### Dataset section ###
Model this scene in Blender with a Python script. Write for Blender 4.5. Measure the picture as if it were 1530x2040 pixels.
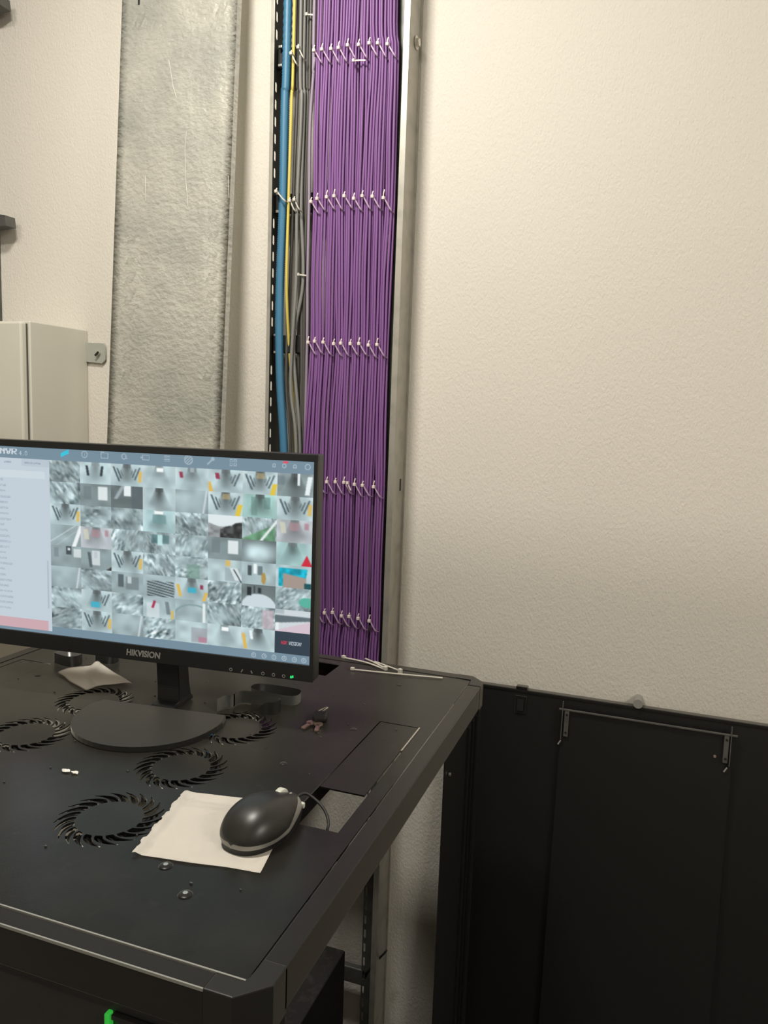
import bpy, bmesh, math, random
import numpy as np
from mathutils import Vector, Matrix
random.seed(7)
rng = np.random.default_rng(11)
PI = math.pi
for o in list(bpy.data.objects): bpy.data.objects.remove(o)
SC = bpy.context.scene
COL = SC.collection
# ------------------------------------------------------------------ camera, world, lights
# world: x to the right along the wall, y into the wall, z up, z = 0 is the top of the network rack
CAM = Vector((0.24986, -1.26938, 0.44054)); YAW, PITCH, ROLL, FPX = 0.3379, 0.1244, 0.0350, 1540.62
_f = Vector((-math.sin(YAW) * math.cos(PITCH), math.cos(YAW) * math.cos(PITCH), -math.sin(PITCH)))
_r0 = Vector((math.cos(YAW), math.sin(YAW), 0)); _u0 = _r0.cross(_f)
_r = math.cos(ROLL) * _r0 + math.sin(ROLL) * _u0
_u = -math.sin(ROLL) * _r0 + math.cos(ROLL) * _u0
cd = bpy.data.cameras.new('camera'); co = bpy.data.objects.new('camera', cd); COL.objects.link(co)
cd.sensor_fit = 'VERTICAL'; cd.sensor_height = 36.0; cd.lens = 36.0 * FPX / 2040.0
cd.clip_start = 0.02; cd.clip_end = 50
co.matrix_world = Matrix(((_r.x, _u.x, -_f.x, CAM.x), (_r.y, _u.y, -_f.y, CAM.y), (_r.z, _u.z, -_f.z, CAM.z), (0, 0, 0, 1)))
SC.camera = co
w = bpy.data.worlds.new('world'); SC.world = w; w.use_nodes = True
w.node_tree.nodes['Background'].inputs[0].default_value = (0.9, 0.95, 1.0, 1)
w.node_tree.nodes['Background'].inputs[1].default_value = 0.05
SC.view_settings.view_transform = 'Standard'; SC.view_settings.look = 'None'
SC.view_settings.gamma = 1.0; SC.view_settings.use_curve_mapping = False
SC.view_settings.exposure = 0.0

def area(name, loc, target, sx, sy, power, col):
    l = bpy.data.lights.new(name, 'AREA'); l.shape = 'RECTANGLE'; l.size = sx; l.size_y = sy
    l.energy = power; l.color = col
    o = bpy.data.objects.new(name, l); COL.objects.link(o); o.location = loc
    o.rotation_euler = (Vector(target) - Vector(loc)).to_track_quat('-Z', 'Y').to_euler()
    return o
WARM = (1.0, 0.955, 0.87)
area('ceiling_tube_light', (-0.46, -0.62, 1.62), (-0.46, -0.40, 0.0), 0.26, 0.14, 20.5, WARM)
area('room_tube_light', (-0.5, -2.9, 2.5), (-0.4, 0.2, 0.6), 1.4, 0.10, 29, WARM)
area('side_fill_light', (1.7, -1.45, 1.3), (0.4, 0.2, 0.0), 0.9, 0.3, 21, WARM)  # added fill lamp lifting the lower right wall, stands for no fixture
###
Omit the pictures and give the material again, exactly and in full.

- Result of the task:
Model this scene in Blender with a Python script. Write for Blender 4.5. Measure the picture as if it were 1530x2040 pixels.
import bpy, bmesh, math, random
import numpy as np
from mathutils import Vector, Matrix
random.seed(7)
rng = np.random.default_rng(11)
PI = math.pi
for o in list(bpy.data.objects): bpy.data.objects.remove(o)
SC = bpy.context.scene
COL = SC.collection
# ------------------------------------------------------------------ camera, world, lights
# world: x to the right along the wall, y into the wall, z up, z = 0 is the top of the network rack
CAM = Vector((0.24986, -1.26938, 0.44054)); YAW, PITCH, ROLL, FPX = 0.3379, 0.1244, 0.0350, 1540.62
_f = Vector((-math.sin(YAW) * math.cos(PITCH), math.cos(YAW) * math.cos(PITCH), -math.sin(PITCH)))
_r0 = Vector((math.cos(YAW), math.sin(YAW), 0)); _u0 = _r0.cross(_f)
_r = math.cos(ROLL) * _r0 + math.sin(ROLL) * _u0
_u = -math.sin(ROLL) * _r0 + math.cos(ROLL) * _u0
cd = bpy.data.cameras.new('camera'); co = bpy.data.objects.new('camera', cd); COL.objects.link(co)
cd.sensor_fit = 'VERTICAL'; cd.sensor_height = 36.0; cd.lens = 36.0 * FPX / 2040.0
cd.clip_start = 0.02; cd.clip_end = 50
co.matrix_world = Matrix(((_r.x, _u.x, -_f.x, CAM.x), (_r.y, _u.y, -_f.y, CAM.y), (_r.z, _u.z, -_f.z, CAM.z), (0, 0, 0, 1)))
SC.camera = co
w = bpy.data.worlds.new('world'); SC.world = w; w.use_nodes = True
w.node_tree.nodes['Background'].inputs[0].default_value = (0.9, 0.95, 1.0, 1)
w.node_tree.nodes['Background'].inputs[1].default_value = 0.05
SC.view_settings.view_transform = 'Standard'; SC.view_settings.look = 'None'
SC.view_settings.gamma = 1.0; SC.view_settings.use_curve_mapping = False
SC.view_settings.exposure = 0.0

def area(name, loc, target, sx, sy, power, col):
    l = bpy.data.lights.new(name, 'AREA'); l.shape = 'RECTANGLE'; l.size = sx; l.size_y = sy
    l.energy = power; l.color = col
    o = bpy.data.objects.new(name, l); COL.objects.link(o); o.location = loc
    o.rotation_euler = (Vector(target) - Vector(loc)).to_track_quat('-Z', 'Y').to_euler()
    return o
WARM = (1.0, 0.955, 0.87)
area('ceiling_tube_light', (-0.46, -0.62, 1.62), (-0.46, -0.40, 0.0), 0.26, 0.14, 20.5, WARM)
area('room_tube_light', (-0.5, -2.9, 2.5), (-0.4, 0.2, 0.6), 1.4, 0.10, 29, WARM)
area('side_fill_light', (1.7, -1.45, 1.3), (0.4, 0.2, 0.0), 0.9, 0.3, 21, WARM)  # added fill lamp lifting the lower right wall, stands for no fixture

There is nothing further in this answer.